__YOUR GOAL__:
Restate the span of lines that starts with the line containing "lm = [arr_mesh('twig_leaf', *ovate(1, 0.55, d), MAT['forest'])" and ends with the line containing "-0.2), random.uniform(-.8, .8)).tolist()).to_4x4()", word for word, including both, with nothing else.

__DATASET EXCERPT__:

— BEGIN —

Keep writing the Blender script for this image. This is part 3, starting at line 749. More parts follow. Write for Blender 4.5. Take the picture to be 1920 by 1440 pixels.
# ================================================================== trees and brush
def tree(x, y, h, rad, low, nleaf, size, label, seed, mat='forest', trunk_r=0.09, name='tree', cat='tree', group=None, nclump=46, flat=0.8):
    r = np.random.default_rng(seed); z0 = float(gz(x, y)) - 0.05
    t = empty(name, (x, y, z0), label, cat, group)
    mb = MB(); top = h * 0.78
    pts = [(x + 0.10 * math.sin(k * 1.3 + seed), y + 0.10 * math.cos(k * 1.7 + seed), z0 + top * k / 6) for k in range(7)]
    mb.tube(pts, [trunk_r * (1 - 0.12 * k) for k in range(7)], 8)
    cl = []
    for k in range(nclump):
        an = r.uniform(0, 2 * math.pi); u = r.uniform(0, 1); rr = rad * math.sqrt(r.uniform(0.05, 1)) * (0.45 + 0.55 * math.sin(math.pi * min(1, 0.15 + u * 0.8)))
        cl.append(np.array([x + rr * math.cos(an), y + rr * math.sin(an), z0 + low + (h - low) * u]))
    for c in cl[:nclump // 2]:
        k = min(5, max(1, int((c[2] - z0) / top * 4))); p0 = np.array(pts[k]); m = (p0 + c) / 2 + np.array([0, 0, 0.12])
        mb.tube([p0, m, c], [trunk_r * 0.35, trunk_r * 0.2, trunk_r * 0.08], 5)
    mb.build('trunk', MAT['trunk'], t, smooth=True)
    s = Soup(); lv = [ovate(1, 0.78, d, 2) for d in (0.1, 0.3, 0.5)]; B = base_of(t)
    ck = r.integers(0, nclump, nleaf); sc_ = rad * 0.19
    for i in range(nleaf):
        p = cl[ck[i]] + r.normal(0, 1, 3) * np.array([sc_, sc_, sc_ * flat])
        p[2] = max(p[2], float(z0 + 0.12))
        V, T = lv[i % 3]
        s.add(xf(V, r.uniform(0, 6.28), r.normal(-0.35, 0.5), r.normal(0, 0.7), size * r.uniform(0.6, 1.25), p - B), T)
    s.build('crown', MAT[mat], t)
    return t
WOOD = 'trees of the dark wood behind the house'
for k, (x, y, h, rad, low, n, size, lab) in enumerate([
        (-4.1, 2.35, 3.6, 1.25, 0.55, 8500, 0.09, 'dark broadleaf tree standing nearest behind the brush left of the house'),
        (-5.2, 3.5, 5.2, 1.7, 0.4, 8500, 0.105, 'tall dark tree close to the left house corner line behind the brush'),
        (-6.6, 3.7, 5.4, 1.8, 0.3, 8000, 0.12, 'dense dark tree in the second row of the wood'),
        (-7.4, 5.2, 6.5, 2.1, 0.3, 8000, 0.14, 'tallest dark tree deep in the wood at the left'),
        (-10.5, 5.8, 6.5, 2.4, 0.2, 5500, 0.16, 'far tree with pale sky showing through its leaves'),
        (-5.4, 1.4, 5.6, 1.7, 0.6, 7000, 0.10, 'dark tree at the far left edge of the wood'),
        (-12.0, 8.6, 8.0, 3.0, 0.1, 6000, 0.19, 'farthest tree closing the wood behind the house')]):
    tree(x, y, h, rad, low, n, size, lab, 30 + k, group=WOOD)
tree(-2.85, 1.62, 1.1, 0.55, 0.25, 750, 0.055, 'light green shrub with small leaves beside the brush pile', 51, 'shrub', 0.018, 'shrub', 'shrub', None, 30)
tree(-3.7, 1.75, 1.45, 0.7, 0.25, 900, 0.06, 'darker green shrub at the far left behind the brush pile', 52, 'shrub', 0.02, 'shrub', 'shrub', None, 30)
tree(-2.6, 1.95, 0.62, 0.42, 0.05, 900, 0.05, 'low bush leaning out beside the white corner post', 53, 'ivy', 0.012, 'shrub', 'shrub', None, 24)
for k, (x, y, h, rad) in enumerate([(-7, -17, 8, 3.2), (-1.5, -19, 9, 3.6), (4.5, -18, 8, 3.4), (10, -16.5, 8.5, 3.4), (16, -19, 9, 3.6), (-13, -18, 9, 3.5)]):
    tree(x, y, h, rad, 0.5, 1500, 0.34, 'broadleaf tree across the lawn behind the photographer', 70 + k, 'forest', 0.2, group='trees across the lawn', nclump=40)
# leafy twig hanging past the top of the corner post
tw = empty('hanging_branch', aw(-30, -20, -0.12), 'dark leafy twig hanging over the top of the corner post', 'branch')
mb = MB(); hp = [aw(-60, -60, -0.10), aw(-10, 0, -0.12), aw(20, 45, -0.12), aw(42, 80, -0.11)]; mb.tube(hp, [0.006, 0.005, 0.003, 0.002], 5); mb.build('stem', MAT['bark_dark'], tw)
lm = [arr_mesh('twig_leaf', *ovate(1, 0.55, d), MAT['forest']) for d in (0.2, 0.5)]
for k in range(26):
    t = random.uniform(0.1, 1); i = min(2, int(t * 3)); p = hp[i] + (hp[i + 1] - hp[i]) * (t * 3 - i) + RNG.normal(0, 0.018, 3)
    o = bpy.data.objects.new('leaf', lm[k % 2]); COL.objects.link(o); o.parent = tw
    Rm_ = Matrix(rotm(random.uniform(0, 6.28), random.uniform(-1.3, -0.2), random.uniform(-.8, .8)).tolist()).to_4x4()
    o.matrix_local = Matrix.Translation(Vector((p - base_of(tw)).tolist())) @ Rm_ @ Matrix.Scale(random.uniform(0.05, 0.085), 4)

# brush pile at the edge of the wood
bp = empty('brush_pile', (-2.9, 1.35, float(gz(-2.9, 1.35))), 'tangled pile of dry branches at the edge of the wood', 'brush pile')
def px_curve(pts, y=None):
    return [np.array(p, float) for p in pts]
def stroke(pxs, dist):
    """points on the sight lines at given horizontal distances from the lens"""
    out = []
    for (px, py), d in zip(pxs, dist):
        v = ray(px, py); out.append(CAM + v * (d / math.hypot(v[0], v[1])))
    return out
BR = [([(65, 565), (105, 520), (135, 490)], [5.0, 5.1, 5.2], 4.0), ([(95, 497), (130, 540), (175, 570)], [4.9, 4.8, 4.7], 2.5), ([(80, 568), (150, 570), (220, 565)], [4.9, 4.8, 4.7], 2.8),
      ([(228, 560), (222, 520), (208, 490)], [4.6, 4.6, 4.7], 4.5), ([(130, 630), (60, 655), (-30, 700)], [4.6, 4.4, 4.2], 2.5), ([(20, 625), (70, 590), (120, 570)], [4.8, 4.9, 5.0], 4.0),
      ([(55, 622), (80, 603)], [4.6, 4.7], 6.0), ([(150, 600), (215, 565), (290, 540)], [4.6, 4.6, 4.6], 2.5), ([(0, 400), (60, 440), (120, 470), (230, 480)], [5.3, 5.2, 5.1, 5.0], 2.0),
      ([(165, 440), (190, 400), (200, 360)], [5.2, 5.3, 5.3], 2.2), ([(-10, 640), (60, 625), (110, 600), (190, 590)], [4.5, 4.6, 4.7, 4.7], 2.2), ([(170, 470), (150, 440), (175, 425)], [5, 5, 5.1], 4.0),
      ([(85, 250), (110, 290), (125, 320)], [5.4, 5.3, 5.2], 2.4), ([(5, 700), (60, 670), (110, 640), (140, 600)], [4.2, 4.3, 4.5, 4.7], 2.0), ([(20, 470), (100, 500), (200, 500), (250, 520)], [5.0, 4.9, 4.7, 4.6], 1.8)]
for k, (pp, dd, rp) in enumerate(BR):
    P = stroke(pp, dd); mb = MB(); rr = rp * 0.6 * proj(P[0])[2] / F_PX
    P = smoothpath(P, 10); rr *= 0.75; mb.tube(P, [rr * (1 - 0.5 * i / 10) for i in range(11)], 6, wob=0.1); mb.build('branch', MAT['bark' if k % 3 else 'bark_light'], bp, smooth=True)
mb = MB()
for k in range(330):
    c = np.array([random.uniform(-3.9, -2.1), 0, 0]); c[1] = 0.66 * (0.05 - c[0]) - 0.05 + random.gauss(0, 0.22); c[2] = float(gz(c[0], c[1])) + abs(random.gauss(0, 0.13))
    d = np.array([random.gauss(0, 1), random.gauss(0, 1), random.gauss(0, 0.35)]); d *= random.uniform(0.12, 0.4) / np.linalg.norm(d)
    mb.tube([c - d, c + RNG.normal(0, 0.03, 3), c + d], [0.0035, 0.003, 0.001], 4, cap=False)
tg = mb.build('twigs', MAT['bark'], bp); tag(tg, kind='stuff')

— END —

__RESPONSE TO THE TASK__:
lm = [arr_mesh('twig_leaf', *ovate(1, 0.55, d), MAT['forest']) for d in (0.2, 0.5)]
for k in range(26):
    t = random.uniform(0.1, 1); i = min(2, int(t * 3)); p = hp[i] + (hp[i + 1] - hp[i]) * (t * 3 - i) + RNG.normal(0, 0.018, 3)
    o = bpy.data.objects.new('leaf', lm[k % 2]); COL.objects.link(o); o.parent = tw
    Rm_ = Matrix(rotm(random.uniform(0, 6.28), random.uniform(-1.3, -0.2), random.uniform(-.8, .8)).tolist()).to_4x4()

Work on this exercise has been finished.